Friday, 6 January 2012

WHEN I'M (6)5...

David Bowie is 65 and it's been a strange journey. I didn't discover his work until I was in sixth form, when my teenage love of Suede, Smashing Pumpkins and Nine Inch Nails led back to Iggy Pop, Velvet Underground and David Bowie...I was in an interesting position. Not old enough to remember the great rise of the Glam rock God of Ziggy, the dizzy commercial heights of 'Let's Dance' or the derision prompted by the mid-80s and Tin Machine, all I knew was that he once played something called Ziggy Stardust and there was a Hitchcock-esque video for 1993's, 'Jump They Say' that once came on ITV's Chart Show and engaged me for four-and-a-half-minutes before I went on my merry way.

So, after 60 years, a fascinating bundle of contradictions: a guy with a Third Reich-obessed, occultist alter-ego who gives dodgy salutes from the back of open-top Daimlers, but who also writes anti-fascist tirades and has one of the most ethnically-diverse bands in rock; a bi-sexual in a 20-year monogamous marriage to a woman almost his own age (by rock standards, that's startling...although she is a former model, so yet another layer of confusion); a guy who made a bundle on the stadium circuit and tried to vanish into a band to escape it all;  someone with a huge ambition to live in LA, who then fled to Berlin to get away from it;  man who claims to have never been a lefty (and looked every inch like the uber-yuppie in the 80s) but who also refused a knighthood, credited his drummer with writing songs to get the man a royalty and released a pro-Tibet single in China during the Hong Kong handover with a Mandarin translation, no less - a more exciting event than a hundred Band Aids, with its creepy racist lyrics.

So, happy birthday to the Dame (who, without fanfare, vanished from the world stage with no signs he'll ever return to it) and here's my favourites of your albums:

Low (1977)
It's actually very funny at the start - an eccentric collection of fragmented pop songs that sound as if they've been built out of samples of Wire, O-Jays, Kraftwerk and early Pink Floyd (well, his real initials are DJ after all).

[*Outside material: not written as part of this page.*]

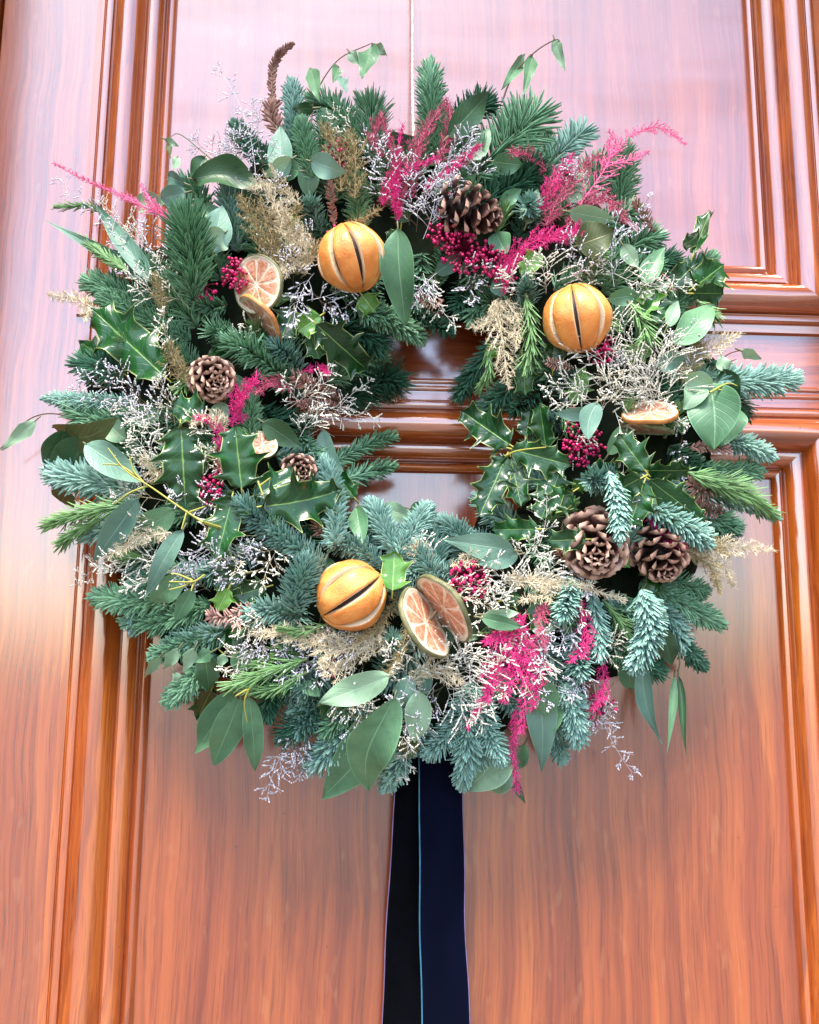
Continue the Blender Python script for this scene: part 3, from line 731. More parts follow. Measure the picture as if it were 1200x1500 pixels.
# fir sprigs: points, width px, kind, options
FIR = [
 # left
 ([(283, 440), (282, 370), (270, 298)], 100, 'g', dict(o0=.02, o1=.035, dens=1.3, up=1.2, ang=(80, 25), nw=5.0)),
 ([(428, 215), (432, 160), (424, 108)], 46, 'b', dict(dens=1.9, o0=.0, o1=.0)),
 ([(458, 262), (448, 215), (440, 170)], 48, 'g', dict(dens=1.9, o0=.01, o1=.015)),
 ([(470, 345), (458, 310), (452, 284)], 44, 'b', dict(dens=1.6)),
 ([(350, 370), (340, 320), (330, 270)], 56, 'b', dict(dens=1.4)),
 ([(250, 470), (180, 435), (117, 405)], 66, 'g', dict(dens=1.5, nw=4.9)),
 ([(280, 500), (210, 470), (140, 430)], 62, 'g', dict(dens=1.4)),
 ([(290, 480), (240, 420), (205, 380)], 66, 'g', dict(dens=1.3)),
 ([(200, 592), (130, 590), (57, 583)], 36, 'b', dict(dens=1.3)),
 ([(210, 722), (130, 705), (57, 688)], 62, 'b', dict(dens=1.3, o1=.01, nw=5.2)),
 ([(220, 760), (160, 775), (108, 785)], 50, 'b', dict(dens=1.2)),
 ([(265, 880), (190, 880), (125, 873)], 52, 'g', dict(dens=1.8, nw=5.2)),
 ([(430, 565), (375, 520), (318, 492)], 62, 'g', dict(dens=1.5, o0=.01, o1=.02, nw=5.2)),
 ([(440, 545), (420, 520), (390, 500)], 60, 'b', dict(dens=1.3, o0=.01, o1=.02)),
 ([(345, 500), (325, 490), (300, 478)], 54, 'g', dict(dens=1.5, o0=.01, o1=.02)),
 ([(370, 650), (366, 610), (362, 585)], 50, 'g', dict(dens=1.6, o0=.01)),
 ([(430, 805), (390, 770), (342, 728)], 58, 'b', dict(dens=1.6, o0=.01, o1=.025, nw=5.2)),
 ([(475, 830), (430, 800), (385, 760)], 52, 'b', dict(dens=1.5, o0=.008, o1=.02, nw=5.2)),
 ([(440, 905), (400, 895), (345, 905)], 54, 'b', dict(dens=1.5, o0=.008, o1=.012, nw=5.2)),
 ([(492, 800), (490, 730), (474, 664)], 44, 'b', dict(dens=2.0, o0=.02, o1=.02, nw=4.7)),
 ([(560, 830), (520, 800), (470, 795)], 44, 'b', dict(dens=1.6, o0=.01, o1=.015)),
 ([(432, 900), (438, 860), (455, 812)], 62, 'b', dict(dens=2.0, o0=.03, o1=.035, nw=5.2, up=.8)),
 ([(585, 812), (560, 770), (538, 728)], 50, 'b', dict(dens=2.0, o0=.015, o1=.01, nw=4.9)),
 ([(585, 815), (608, 775), (632, 733)], 44, 'b', dict(dens=2.0, o0=.02, o1=.01, nw=4.9)),
 ([(720, 830), (680, 790), (640, 755)], 46, 'b', dict(dens=1.6, nw=4.7)),
 ([(740, 830), (720, 800), (690, 778)], 36, 'b', dict(dens=1.4)),
 ([(640, 850), (620, 820), (600, 795)], 50, 'b', dict(dens=1.6, o0=.02, o1=.02)),
 ([(490, 600), (550, 560), (602, 555)], 88, 'd', dict(dens=1.7, nw=5.2)),
 ([(480, 560), (530, 530), (568, 515)], 62, 'g', dict(dens=1.7, o1=.012, nw=5.2)),
 ([(520, 450), (575, 470), (626, 503)], 52, 'g', dict(dens=1.7, o0=.01, nw=5.2)),
 ([(590, 450), (630, 470), (670, 490)], 42, 'd', dict(dens=1.7, nw=4.7)),
 ([(480, 475), (530, 490), (570, 510)], 80, 'd', dict(dens=1.5)),
 ([(470, 690), (530, 655), (588, 636)], 46, 'g', dict(dens=1.1, flat=.6, ang=(50, 25))),
 ([(470, 720), (530, 695), (588, 680)], 50, 'g', dict(dens=1.1, flat=.6, ang=(50, 25))),
 ([(470, 600), (440, 640), (500, 690)], 40, 'g', dict(dens=1.0)),
 # top
 ([(540, 235), (545, 185), (540, 140)], 86, 'g', dict(dens=1.2, flat=.5, ang=(50, 15))),
 ([(632, 215), (632, 150), (628, 76)], 62, 'g', dict(dens=1.2, flat=.3, ang=(60, 15), nw=4.9)),
 ([(525, 345), (525, 290), (520, 250)], 52, 'g', dict(dens=1.9, nw=4.9)),
 ([(690, 260), (750, 205), (806, 142)], 108, 'g', dict(dens=1.0, flat=.85, ang=(66, 25), nw=4.8, curl=.15)),
 ([(640, 250), (660, 215), (700, 190)], 70, 'g', dict(dens=1.2, flat=.4)),
 ([(700, 300), (760, 270), (790, 230)], 80, 'd', dict(dens=1.4, nw=4.9)),
 ([(790, 260), (830, 215), (870, 178)], 66, 'b', dict(dens=.9, flat=.8, ang=(70, 30), curl=.2)),
 ([(820, 320), (865, 265), (895, 225)], 70, 'g', dict(dens=1.0, flat=.7, ang=(65, 25), curl=.25)),
 ([(780, 335), (775, 310), (772, 286)], 52, 'b', dict(dens=1.4, o1=.02)),
 ([(870, 400), (930, 360), (975, 340)], 66, 'g', dict(dens=1.0, flat=.6)),
 ([(880, 430), (930, 400), (975, 395)], 66, 'g', dict(dens=1.2)),
 ([(850, 350), (900, 320), (945, 305)], 60, 'g', dict(dens=.9, flat=.6)),
 ([(755, 480), (770, 440), (772, 400)], 60, 'b', dict(dens=1.0, curl=.2, ang=(40, 15), o1=.02)),
 ([(640, 420), (650, 380), (655, 355)], 44, 'g', dict(dens=1.2)),
 ([(730, 430), (700, 400), (680, 400)], 50, 'g', dict(dens=1.2)),
 ([(740, 490), (695, 545), (663, 595)], 56, 'd', dict(dens=1.1, flat=.5, ang=(55, 25))),
 ([(770, 550), (735, 580), (698, 606)], 50, 'd', dict(dens=1.3, flat=.4)),
 ([(800, 560), (770, 590), (745, 610)], 50, 'd', dict(dens=1.3)),
 # right
 ([(1050, 560), (1110, 560), (1177, 556)], 60, 'b', dict(dens=2.3, o0=.02, o1=.05, nw=4.4, up=.8)),
 ([(980, 560), (1010, 560), (1050, 555)], 50, 'b', dict(dens=1.5)),
 ([(1030, 640), (1085, 650), (1140, 674)], 42, 'b', dict(dens=1.8, o1=.03, nw=5.2)),
 ([(1030, 690), (1080, 690), (1122, 690)], 44, 'g', dict(dens=1.5)),
 ([(1060, 735), (1100, 740), (1146, 762)], 32, 'b', dict(dens=1.6, o1=.02)),
 ([(990, 740), (1040, 760), (1090, 775)], 56, 'g', dict(dens=1.4)),
 ([(980, 790), (1040, 790), (1085, 770)], 50, 'd', dict(dens=1.4)),
 ([(950, 740), (1000, 770), (1045, 800)], 52, 'b', dict(dens=1.6, o0=.02, o1=.03, nw=5.2)),
 ([(892, 690), (905, 740), (908, 797)], 52, 'b', dict(dens=1.7, o0=.04, o1=.055, ang=(38, 12), nw=5.2, up=.7)),
 ([(905, 700), (880, 700), (855, 706)], 50, 'b', dict(dens=1.6, o0=.02, o1=.04)),
 ([(830, 590), (825, 560), (815, 540)], 46, 'b', dict(dens=1.3)),
 ([(840, 600), (815, 620), (790, 615)], 46, 'b', dict(dens=1.3)),
 ([(930, 700), (985, 720), (1010, 740)], 50, 'b', dict(dens=1.3)),
 ([(800, 770), (790, 800), (800, 840)], 50, 'g', dict(dens=1.3)),
 # bottom right
 ([(838, 845), (832, 880), (820, 915)], 46, 'b', dict(dens=1.6, o0=.02, o1=.025)),
 ([(868, 870), (876, 920), (878, 972)], 46, 'b', dict(dens=1.5, flat=.4, o0=.01, o1=.02, ang=(50, 20))),
 ([(940, 862), (950, 920), (925, 988)], 58, 'b', dict(dens=2.0, o0=.03, o1=.035, nw=5.2, up=.8, flat=.3, ang=(58, 20))),
 ([(915, 870), (912, 920), (905, 980)], 52, 'g', dict(dens=1.6)),
 ([(940, 850), (1000, 885), (1070, 922)], 50, 'g', dict(dens=1.3, flat=.4)),
 ([(960, 900), (1000, 945), (1037, 985)], 42, 'd', dict(dens=1.7)),
 ([(950, 880), (985, 910), (1000, 960)], 50, 'b', dict(dens=1.5)),
 ([(960, 840), (1010, 860), (1040, 870)], 44, 'g', dict(dens=1.3)),
 ([(845, 930), (848, 965), (850, 1000)], 50, 'b', dict(dens=1.6, o0=.01, o1=.02)),
 ([(828, 1000), (842, 1050), (846, 1098)], 48, 'b', dict(dens=1.9, o0=.01, o1=.02, nw=4.9)),
 ([(815, 1060), (820, 1095), (822, 1122)], 36, 'b', dict(dens=1.6)),
 ([(690, 1010), (660, 1070), (620, 1112)], 50, 'b', dict(dens=1.7, nw=4.7)),
 ([(690, 1000), (685, 1080), (676, 1162)], 54, 'b', dict(dens=2.1, o1=.02, nw=4.9)),
 ([(705, 1010), (715, 1070), (738, 1122)], 46, 'b', dict(dens=1.9, o1=.02, nw=4.7)),
 ([(720, 980), (740, 1020), (765, 1050)], 44, 'b', dict(dens=1.6)),
 ([(595, 1090), (580, 1130), (556, 1160)], 40, 'b', dict(dens=1.5)),
 ([(540, 1020), (500, 1080), (447, 1130)], 66, 'b', dict(dens=1.6, nw=4.9)),
 ([(500, 1010), (450, 1050), (405, 1090)], 60, 'd', dict(dens=1.5)),
 ([(430, 960), (400, 1010), (390, 1060)], 54, 'd', dict(dens=1.4)),
 ([(540, 990), (510, 1040), (470, 1080)], 60, 'g', dict(dens=1.5)),
 ([(330, 930), (270, 945), (216, 965)], 44, 'g', dict(dens=1.5)),
 ([(320, 960), (280, 1000), (238, 1036)], 48, 'g', dict(dens=1.9, nw=5.2)),
 ([(500, 960), (465, 1000), (425, 1005)], 50, 'b', dict(dens=1.4, o1=.02)),
 ([(560, 960), (545, 930), (528, 915)], 46, 'b', dict(dens=1.5, o1=.015)),
 ([(560, 990), (575, 950), (572, 925)], 50, 'b', dict(dens=1.5, o1=.015)),
 ([(470, 1020), (455, 1050), (430, 1080)], 50, 'b', dict(dens=1.4)),
 ([(580, 900), (590, 875), (588, 850)], 50, 'b', dict(dens=1.4, o0=.01, o1=.012)),
 ([(660, 840), (620, 835), (590, 850)], 46, 'b', dict(dens=1.4, o0=.01, o1=.012)),
]
for pts, wd, kd, op in FIR: fir(pts, wd, kd, **op)
# filler sprigs that lie on the moss ring and stick out round its edge
def fillers(n):
    for i in range(n):
        a = 2*math.pi*(i+.5*rnd.random())/n; ring = i % 4
        r0 = (300, 360, 230, 420)[ring]+rnd.uniform(-25, 25); r1 = (400, 478, 150, 505)[ring]+rnd.uniform(-22, 22)
        if ring == 2 and math.sin(a) < -.2: r1 += 30
        da = rnd.uniform(-.22, .22)
        top = math.sin(a)
        kind = rnd.choice('gggdd') if top < .15 else rnd.choice('bbgbd')
        p0 = (CX+r0*math.cos(a), CY+r0*math.sin(a)); p2 = (CX+r1*math.cos(a+da), CY+r1*math.sin(a+da))
        pm = ((p0[0]+p2[0])/2+rnd.uniform(-12, 12), (p0[1]+p2[1])/2+rnd.uniform(-12, 12))
        fir([p0, pm, p2], rnd.uniform(46, 70), kind, o0=-.012, o1=-.008, dens=1.1, nw=4.7, flat=rnd.choice((0, .3)))
fillers(82)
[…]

Then after these quirky, audaciously brief shorts that vacillate between ironic and heartfelt rumination on isolation, bewilderment and loneliness, Bowie all but vanishes (bar some haunting wailing) for a collection of synth symphonies far more reminiscent of Steve Reich or Philip Glass than anything in rock. And if we want a tenuous 'Doctor Who' link, they occasionally sound like the kind of Radiophonic experiments that the show managed to offer up too.

Station to Station (1976)
It's funky but in place of the warmth synonymous with so much contemporaneous soul music, it's a chilly affair. At times, the ramblings of a cocaine-smashed ego maniac with a Kabbala fixation, it's the heartfelt cries for love, spiritual healing and the company of people rather than yes-men that make it such a fascinating and beautiful affair.

"Heroes" (1977)
Unlike 'Low', this WAS actually recorded in Berlin and the city permeates the album. On the first half, the Weimar-era decadence familiar to readers of Isherwood infuses quirky, uncompromising disco-y rock numbers such as 'Beauty and the Beast' and 'BlackOut', while the sublime title track and the haunting 'Sons of the Silent Age' are gorgeous slow burners. On the second half, it's as if words can no longer express the view from Hansa by the Wall studios and the instrumentals provide attitudes and atmospheres that are evocative of the doom that once pervaded the cultural cross roads of Europe...Even listening to it now when travelling through the city (as I did a couple of years ago), it makes huge amounts of aesthetic sense.

I've also had many a wonderful listening experience with the too-long but underrated 'Outside', plus 'Diamond Dogs', 'Hunky Dory' and 'Lodger'. However, not having been there for the pop cultural phenomenon that was 'Ziggy Stardust', it's sometimes hard to gauge why it has been so lasting. It's full of great hooks and melodies certainly, but 'Aladdin Sane' manages to give Ziggy a sonic landscape to match the look, whereas 'Ziggy' - to me - just sounds like T-Rex with The Velvet's swagger that could have done with beefier production...So, what am I missing here?